**Task directions**
Everything from the first line down to the line containing "return (f(r/255), f(g/255), f(b/255), 1)" should be reproduced exactly; please include nothing else.

..........

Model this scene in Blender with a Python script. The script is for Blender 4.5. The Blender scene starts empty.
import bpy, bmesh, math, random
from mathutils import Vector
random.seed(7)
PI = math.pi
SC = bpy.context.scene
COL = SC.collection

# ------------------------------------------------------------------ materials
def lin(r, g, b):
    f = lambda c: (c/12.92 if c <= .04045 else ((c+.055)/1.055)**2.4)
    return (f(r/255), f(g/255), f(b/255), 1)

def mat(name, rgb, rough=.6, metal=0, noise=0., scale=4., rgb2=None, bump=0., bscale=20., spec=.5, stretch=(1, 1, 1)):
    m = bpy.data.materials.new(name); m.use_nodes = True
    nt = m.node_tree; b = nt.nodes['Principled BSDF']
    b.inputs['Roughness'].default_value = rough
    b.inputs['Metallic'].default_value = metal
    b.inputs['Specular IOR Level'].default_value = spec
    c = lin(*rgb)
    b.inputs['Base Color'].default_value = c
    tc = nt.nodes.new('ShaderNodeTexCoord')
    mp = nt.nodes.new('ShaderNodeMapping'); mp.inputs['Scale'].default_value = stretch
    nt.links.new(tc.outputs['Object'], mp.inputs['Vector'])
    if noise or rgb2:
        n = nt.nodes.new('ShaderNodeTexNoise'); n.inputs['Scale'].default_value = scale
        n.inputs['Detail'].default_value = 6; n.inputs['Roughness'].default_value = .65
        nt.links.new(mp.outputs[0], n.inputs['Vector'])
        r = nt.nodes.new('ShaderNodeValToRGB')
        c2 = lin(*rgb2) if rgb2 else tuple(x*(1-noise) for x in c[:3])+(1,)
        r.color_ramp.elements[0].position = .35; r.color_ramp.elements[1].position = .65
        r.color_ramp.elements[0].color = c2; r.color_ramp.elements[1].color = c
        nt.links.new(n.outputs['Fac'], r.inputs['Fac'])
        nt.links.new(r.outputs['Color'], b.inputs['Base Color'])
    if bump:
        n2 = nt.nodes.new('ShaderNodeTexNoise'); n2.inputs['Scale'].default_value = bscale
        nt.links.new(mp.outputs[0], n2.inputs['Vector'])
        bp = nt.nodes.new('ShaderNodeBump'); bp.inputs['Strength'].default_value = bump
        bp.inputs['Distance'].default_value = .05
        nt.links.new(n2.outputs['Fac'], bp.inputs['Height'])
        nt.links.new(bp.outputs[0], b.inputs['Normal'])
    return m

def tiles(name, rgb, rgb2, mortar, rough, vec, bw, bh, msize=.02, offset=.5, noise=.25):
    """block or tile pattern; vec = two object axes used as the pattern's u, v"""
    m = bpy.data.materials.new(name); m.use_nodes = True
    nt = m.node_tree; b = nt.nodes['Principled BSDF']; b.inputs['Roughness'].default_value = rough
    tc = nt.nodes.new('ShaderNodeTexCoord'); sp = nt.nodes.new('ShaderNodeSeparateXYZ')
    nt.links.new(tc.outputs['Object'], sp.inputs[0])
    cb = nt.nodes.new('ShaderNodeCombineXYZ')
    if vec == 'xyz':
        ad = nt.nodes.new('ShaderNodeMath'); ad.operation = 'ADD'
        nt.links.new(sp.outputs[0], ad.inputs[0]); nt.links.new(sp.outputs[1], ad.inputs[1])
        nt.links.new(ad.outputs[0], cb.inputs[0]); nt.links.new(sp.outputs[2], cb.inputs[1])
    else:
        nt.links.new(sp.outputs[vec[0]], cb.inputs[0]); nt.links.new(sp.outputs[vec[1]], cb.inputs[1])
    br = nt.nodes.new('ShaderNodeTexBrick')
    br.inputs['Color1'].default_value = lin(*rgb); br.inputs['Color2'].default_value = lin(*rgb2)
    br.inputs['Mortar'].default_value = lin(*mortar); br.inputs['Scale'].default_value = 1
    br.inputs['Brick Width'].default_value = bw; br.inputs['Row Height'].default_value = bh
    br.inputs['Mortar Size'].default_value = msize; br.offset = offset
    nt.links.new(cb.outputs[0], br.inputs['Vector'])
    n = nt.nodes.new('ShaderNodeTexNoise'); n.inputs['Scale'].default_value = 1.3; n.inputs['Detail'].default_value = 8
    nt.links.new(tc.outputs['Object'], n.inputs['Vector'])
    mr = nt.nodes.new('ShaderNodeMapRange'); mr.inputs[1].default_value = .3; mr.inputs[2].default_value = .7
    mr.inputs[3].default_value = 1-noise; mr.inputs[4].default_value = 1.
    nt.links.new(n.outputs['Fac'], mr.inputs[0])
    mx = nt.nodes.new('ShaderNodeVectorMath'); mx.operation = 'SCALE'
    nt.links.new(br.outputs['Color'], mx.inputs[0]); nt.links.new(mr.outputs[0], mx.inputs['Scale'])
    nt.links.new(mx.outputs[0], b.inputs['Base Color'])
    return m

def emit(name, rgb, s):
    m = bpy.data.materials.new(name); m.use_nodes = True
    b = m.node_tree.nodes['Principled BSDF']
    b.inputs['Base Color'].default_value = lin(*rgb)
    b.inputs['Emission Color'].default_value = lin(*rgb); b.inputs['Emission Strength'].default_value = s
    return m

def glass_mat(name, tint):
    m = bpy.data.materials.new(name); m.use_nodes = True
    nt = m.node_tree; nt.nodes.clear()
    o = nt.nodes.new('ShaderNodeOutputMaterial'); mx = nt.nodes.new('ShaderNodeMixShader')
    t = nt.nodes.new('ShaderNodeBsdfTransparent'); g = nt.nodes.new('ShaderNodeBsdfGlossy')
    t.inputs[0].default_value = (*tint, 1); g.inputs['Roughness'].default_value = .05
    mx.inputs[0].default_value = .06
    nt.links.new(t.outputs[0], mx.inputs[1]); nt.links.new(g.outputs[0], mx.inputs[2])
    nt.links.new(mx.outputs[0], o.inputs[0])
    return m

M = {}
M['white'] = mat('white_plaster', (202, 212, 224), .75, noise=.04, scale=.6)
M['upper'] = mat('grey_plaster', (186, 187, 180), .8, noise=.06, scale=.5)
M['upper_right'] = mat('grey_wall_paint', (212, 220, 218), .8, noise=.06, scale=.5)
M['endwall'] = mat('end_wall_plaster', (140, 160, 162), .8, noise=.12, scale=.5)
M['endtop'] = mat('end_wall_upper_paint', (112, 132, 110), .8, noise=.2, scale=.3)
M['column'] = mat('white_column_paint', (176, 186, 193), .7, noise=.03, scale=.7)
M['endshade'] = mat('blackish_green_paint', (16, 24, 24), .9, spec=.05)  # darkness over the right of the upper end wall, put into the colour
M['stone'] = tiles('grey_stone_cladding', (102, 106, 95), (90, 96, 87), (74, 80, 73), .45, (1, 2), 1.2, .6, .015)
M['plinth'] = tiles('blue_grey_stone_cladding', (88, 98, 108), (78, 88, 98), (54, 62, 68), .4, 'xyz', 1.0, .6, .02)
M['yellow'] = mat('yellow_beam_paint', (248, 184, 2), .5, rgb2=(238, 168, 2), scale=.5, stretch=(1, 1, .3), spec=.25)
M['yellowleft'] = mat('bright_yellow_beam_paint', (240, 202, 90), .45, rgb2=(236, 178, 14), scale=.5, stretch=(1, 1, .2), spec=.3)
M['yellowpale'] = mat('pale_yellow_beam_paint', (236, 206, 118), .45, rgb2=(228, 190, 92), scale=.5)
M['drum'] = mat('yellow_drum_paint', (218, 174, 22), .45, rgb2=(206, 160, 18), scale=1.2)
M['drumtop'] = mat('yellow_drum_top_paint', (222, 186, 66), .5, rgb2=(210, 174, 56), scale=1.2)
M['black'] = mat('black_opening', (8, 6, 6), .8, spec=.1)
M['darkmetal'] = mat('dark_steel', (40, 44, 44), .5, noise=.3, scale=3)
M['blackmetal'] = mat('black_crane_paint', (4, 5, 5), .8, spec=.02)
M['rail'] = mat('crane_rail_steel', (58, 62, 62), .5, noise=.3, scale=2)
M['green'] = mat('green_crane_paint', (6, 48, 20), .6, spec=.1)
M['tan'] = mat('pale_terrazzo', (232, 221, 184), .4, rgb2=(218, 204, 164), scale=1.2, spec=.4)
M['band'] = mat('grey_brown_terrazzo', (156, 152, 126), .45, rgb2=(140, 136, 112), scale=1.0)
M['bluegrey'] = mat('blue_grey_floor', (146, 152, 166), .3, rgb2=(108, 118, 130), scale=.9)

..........

**Written reply**
Model this scene in Blender with a Python script. The script is for Blender 4.5. The Blender scene starts empty.
import bpy, bmesh, math, random
from mathutils import Vector
random.seed(7)
PI = math.pi
SC = bpy.context.scene
COL = SC.collection

# ------------------------------------------------------------------ materials
def lin(r, g, b):
    f = lambda c: (c/12.92 if c <= .04045 else ((c+.055)/1.055)**2.4)
    return (f(r/255), f(g/255), f(b/255), 1)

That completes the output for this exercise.